===== GIVEN INFORMATION

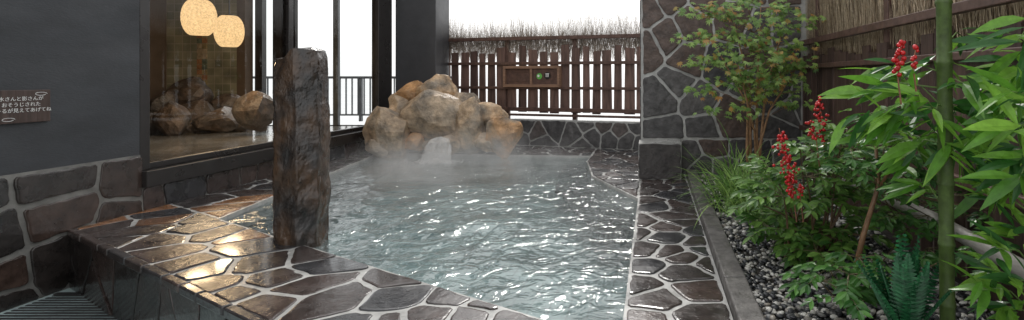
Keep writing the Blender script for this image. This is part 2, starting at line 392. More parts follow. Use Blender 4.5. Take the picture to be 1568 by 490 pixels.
for k,t in enumerate(("\u6c34\u3055\u3093\u3068\u5f71\u3055\u3093\u304c","\u304a\u305d\u3046\u3058\u3055\u308c\u305f","\u3082\u30fc\u308b\u304c\u898b\u3048\u3066\u3042\u3052\u3066\u306d")):
    cu=bpy.data.curves.new('line_%d'%k,'FONT'); cu.body=t; cu.size=0.034; cu.align_x='CENTER'; cu.extrude=0.0005
    o=bpy.data.objects.new('line_%d'%k,cu); COL.objects.link(o); cu.materials.append(M_white); o.parent=sg
    o.matrix_world=Matrix.Translation((XW+0.008,3.80,1.03-k*0.042))@Matrix.Rotation(math.pi/2,4,'Z')@Matrix.Rotation(math.pi/2,4,'X')
mb=MB()
for (yy,zz) in ((3.92,1.075),(3.72,0.895)):
    pts=[]
    for i in range(12):
        t=i/11; pts.append((XW+0.008,yy+0.04*math.cos(t*6.0)*(1-0.2*t),zz+0.012*math.sin(t*6)))
    mb.tube(pts,0.0018,4)
mb.obj('drawings',M_white,parent=sg)

# ---------------- interior bath room ----------------
room=empty('indoor_bath_room')
mb=MB()
mb.box((-12,2.5,3.0),(XW-0.2,10.6,3.1)); mb.box((-12.1,2.5,-0.5),(-12,10.6,3.0)); mb.box((-12,2.4,-0.5),(XW-0.2,2.5,3.0))
mb.box((-12,10.05,-0.5),(-7.85,10.25,3.0))
mb.box((-9.6,9.4,0.2),(-9.35,10.05,3.0))
mb.obj('room_shell',M_inwall,parent=room)
uvplane('tile_panel',M_walltile,(-9.35,10.04,0.3),(1,0,0),(0,0,1),1.35,2.7,6.5,parent=room)
mb=MB()
rn=random.Random(3)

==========

AIM OF THE EXERCISE: Restate, line by line and word for word, everything from the top of the material through the line that contains "mb.obj('drawings',M_white,parent=sg)". Leave pictures out.

THE OUTPUT:
Keep writing the Blender script for this image. This is part 2, starting at line 392. More parts follow. Use Blender 4.5. Take the picture to be 1568 by 490 pixels.
for k,t in enumerate(("\u6c34\u3055\u3093\u3068\u5f71\u3055\u3093\u304c","\u304a\u305d\u3046\u3058\u3055\u308c\u305f","\u3082\u30fc\u308b\u304c\u898b\u3048\u3066\u3042\u3052\u3066\u306d")):
    cu=bpy.data.curves.new('line_%d'%k,'FONT'); cu.body=t; cu.size=0.034; cu.align_x='CENTER'; cu.extrude=0.0005
    o=bpy.data.objects.new('line_%d'%k,cu); COL.objects.link(o); cu.materials.append(M_white); o.parent=sg
    o.matrix_world=Matrix.Translation((XW+0.008,3.80,1.03-k*0.042))@Matrix.Rotation(math.pi/2,4,'Z')@Matrix.Rotation(math.pi/2,4,'X')
mb=MB()
for (yy,zz) in ((3.92,1.075),(3.72,0.895)):
    pts=[]
    for i in range(12):
        t=i/11; pts.append((XW+0.008,yy+0.04*math.cos(t*6.0)*(1-0.2*t),zz+0.012*math.sin(t*6)))
    mb.tube(pts,0.0018,4)
mb.obj('drawings',M_white,parent=sg)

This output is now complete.